| What to work on |
Restate word for word the lines of the data below, from the first through the one that has "return mb.build(name, mat, h, smooth=True)".

| Supplied material |
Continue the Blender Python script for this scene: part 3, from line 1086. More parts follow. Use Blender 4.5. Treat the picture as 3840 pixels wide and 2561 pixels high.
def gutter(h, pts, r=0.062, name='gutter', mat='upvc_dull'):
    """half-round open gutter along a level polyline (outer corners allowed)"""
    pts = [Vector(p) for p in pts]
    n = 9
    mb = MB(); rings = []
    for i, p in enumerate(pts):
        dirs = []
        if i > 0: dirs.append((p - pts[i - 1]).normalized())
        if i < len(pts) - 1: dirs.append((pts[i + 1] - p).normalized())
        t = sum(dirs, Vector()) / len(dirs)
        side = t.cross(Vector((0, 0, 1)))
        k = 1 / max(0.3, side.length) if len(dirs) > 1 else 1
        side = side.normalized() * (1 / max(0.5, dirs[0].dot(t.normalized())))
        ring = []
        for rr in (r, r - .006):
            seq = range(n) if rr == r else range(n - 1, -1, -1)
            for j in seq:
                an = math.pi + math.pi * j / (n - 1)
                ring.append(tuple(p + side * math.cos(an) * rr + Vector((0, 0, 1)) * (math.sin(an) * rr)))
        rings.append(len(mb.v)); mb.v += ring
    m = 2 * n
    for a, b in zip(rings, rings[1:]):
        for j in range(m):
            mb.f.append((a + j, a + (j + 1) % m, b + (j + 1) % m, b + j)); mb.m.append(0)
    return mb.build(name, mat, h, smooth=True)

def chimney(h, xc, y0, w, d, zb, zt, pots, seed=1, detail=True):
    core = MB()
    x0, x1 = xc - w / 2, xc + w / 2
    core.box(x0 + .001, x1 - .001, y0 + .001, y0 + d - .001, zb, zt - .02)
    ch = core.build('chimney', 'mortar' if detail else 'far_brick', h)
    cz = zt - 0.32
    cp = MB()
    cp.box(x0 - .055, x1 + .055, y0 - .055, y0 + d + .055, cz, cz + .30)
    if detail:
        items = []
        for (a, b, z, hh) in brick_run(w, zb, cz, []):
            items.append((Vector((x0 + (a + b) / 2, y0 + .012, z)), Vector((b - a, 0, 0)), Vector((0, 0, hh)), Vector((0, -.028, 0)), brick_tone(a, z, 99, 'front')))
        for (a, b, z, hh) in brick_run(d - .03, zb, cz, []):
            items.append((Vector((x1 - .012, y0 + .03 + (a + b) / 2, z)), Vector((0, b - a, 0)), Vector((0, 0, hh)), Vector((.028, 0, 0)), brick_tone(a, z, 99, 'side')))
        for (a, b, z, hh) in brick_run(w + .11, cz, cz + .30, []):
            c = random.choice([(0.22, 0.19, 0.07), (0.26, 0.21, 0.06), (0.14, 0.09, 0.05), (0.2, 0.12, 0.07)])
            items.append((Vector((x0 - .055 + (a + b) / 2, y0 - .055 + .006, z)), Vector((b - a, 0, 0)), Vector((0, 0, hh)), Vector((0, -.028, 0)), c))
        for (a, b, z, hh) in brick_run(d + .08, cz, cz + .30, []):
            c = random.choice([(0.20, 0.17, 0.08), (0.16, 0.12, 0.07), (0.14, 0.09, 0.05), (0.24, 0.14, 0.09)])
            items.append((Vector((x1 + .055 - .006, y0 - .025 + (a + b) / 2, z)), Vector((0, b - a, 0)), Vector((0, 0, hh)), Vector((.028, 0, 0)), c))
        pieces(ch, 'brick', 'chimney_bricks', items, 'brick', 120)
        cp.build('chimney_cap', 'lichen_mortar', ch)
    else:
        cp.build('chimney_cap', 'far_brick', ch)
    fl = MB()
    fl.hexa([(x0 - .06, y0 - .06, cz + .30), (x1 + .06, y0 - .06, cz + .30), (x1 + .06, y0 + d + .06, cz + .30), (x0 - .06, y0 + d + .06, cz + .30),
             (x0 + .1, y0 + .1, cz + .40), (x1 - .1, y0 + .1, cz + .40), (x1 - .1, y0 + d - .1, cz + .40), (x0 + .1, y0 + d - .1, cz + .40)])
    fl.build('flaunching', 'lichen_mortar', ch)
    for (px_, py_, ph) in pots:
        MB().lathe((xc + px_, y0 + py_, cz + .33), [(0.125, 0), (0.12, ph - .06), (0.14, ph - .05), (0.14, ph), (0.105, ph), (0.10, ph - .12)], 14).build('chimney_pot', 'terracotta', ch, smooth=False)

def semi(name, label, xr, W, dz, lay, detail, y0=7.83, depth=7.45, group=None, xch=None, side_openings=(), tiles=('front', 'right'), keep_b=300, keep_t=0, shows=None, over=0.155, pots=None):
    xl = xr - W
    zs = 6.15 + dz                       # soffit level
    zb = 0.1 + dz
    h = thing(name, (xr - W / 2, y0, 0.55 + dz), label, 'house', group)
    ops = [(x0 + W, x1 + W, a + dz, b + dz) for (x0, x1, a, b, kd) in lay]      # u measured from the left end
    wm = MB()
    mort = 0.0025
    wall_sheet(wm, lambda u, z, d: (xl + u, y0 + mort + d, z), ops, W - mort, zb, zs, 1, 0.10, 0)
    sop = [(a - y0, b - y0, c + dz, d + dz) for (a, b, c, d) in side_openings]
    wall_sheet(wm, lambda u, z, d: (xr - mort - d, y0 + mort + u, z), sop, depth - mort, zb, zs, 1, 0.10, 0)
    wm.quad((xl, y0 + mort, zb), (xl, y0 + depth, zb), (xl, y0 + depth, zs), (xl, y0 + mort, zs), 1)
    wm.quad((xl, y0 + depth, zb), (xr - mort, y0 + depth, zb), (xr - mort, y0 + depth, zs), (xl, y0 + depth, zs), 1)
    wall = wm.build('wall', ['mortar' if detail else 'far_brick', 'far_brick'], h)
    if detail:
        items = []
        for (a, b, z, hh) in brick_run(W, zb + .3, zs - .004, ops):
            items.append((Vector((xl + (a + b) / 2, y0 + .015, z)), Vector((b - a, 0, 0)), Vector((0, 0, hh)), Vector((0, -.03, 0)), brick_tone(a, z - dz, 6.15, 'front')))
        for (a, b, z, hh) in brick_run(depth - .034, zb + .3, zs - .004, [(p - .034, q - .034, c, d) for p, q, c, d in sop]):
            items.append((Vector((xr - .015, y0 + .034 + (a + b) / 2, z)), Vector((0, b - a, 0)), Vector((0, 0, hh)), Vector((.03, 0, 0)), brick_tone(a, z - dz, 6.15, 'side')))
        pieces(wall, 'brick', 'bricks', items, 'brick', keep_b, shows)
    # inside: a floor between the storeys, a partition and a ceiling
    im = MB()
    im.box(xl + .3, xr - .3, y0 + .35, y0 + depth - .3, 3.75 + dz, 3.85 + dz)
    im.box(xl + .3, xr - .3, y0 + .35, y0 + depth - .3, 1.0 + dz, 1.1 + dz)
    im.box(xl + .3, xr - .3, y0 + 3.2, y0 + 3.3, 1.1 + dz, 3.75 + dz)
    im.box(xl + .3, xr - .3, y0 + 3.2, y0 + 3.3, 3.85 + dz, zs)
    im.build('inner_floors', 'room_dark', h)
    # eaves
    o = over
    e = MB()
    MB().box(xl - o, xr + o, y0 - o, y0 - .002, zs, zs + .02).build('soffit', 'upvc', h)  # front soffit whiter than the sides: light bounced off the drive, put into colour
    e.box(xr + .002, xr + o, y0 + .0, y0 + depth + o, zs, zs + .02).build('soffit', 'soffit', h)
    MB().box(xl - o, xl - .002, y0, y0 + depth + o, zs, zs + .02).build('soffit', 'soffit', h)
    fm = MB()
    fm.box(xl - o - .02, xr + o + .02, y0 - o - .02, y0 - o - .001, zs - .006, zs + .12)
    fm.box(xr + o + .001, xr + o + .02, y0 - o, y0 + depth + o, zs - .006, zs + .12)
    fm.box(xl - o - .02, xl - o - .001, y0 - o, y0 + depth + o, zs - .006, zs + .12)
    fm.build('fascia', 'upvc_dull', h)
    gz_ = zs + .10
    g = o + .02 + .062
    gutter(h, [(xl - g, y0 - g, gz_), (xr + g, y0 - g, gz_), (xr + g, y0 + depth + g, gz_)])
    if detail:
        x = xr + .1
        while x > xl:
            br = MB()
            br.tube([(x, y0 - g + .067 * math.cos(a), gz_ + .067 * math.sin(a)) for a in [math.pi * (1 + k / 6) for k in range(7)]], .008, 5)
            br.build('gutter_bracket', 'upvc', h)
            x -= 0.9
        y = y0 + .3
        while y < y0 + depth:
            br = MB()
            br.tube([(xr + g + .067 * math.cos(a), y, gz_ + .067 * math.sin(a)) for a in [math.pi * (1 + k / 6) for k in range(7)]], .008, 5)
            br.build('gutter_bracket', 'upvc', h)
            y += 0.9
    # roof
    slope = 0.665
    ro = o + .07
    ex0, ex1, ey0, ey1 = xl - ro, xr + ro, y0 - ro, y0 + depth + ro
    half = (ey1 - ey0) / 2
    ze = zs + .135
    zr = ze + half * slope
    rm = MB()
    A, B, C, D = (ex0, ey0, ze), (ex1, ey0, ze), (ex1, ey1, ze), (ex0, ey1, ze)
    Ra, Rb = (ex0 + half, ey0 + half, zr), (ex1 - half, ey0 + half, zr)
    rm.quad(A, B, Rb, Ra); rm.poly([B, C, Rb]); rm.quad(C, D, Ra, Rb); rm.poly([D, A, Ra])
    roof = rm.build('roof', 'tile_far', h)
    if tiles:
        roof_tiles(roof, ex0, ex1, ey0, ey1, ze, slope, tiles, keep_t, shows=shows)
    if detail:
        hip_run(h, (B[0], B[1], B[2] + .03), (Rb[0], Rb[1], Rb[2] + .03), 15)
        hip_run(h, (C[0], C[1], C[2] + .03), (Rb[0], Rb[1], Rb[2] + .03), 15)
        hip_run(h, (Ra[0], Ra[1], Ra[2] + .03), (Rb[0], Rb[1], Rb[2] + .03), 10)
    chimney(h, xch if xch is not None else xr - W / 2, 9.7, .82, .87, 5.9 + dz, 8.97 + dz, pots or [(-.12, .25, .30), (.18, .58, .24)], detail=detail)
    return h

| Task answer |
Continue the Blender Python script for this scene: part 3, from line 1086. More parts follow. Use Blender 4.5. Treat the picture as 3840 pixels wide and 2561 pixels high.
def gutter(h, pts, r=0.062, name='gutter', mat='upvc_dull'):
    """half-round open gutter along a level polyline (outer corners allowed)"""
    pts = [Vector(p) for p in pts]
    n = 9
    mb = MB(); rings = []
    for i, p in enumerate(pts):
        dirs = []
        if i > 0: dirs.append((p - pts[i - 1]).normalized())
        if i < len(pts) - 1: dirs.append((pts[i + 1] - p).normalized())
        t = sum(dirs, Vector()) / len(dirs)
        side = t.cross(Vector((0, 0, 1)))
        k = 1 / max(0.3, side.length) if len(dirs) > 1 else 1
        side = side.normalized() * (1 / max(0.5, dirs[0].dot(t.normalized())))
        ring = []
        for rr in (r, r - .006):
            seq = range(n) if rr == r else range(n - 1, -1, -1)
            for j in seq:
                an = math.pi + math.pi * j / (n - 1)
                ring.append(tuple(p + side * math.cos(an) * rr + Vector((0, 0, 1)) * (math.sin(an) * rr)))
        rings.append(len(mb.v)); mb.v += ring
    m = 2 * n
    for a, b in zip(rings, rings[1:]):
        for j in range(m):
            mb.f.append((a + j, a + (j + 1) % m, b + (j + 1) % m, b + j)); mb.m.append(0)
    return mb.build(name, mat, h, smooth=True)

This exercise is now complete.